## [What the task asks]
State only the number of lines that include "scene".

## [Information supplied]
━━━━━━

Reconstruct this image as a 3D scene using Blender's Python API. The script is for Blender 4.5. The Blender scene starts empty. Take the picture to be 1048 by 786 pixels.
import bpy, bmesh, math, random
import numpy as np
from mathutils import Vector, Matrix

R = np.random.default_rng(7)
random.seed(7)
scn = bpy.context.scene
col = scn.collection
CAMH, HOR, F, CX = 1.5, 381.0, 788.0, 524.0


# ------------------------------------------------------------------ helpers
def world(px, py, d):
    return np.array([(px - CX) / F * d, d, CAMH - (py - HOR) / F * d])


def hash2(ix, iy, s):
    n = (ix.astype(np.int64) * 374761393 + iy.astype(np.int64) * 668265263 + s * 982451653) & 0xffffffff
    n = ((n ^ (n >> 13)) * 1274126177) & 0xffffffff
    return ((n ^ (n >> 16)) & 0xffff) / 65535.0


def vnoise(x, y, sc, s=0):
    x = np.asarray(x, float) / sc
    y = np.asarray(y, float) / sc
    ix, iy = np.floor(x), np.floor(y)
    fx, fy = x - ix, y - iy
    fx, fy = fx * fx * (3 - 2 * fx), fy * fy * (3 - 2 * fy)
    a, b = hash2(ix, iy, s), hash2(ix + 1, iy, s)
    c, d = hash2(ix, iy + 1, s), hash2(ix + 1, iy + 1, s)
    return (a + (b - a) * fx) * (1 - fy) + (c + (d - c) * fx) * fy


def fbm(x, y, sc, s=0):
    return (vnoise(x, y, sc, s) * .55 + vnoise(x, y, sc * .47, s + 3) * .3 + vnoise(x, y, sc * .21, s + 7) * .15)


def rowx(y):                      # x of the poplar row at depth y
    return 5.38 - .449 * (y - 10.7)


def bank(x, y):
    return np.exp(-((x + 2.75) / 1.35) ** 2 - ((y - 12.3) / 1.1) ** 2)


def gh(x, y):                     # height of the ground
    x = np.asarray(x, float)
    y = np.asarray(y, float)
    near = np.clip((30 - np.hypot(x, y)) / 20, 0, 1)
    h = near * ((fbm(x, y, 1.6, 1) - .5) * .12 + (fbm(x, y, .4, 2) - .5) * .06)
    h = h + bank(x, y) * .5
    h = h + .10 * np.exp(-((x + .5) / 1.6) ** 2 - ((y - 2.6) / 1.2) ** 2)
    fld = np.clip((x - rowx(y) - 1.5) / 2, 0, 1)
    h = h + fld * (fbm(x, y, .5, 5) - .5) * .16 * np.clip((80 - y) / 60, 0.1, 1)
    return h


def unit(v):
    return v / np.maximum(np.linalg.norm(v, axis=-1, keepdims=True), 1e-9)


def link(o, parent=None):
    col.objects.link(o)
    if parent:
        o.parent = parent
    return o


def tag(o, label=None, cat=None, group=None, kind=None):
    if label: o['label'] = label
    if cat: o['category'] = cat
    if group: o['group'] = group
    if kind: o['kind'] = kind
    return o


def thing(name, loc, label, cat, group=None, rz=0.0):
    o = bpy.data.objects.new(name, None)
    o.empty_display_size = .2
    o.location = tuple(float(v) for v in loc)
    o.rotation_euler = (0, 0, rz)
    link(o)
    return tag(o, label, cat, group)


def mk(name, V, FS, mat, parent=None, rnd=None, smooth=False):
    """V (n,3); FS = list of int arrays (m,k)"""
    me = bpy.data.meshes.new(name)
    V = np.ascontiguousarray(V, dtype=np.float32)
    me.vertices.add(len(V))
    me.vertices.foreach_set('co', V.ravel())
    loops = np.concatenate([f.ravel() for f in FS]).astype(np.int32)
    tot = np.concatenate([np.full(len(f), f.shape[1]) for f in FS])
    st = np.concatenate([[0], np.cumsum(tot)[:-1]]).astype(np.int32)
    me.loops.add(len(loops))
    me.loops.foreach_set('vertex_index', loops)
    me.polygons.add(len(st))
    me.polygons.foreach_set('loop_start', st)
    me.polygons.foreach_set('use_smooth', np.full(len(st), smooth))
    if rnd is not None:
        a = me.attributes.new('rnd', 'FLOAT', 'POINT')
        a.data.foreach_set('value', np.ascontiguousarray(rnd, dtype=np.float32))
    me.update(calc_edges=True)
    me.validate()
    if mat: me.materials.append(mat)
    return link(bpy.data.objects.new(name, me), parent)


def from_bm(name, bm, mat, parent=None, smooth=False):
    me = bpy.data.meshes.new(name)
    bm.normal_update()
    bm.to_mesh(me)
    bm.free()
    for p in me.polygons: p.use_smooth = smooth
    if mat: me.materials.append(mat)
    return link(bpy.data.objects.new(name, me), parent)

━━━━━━

## [Full solution]
2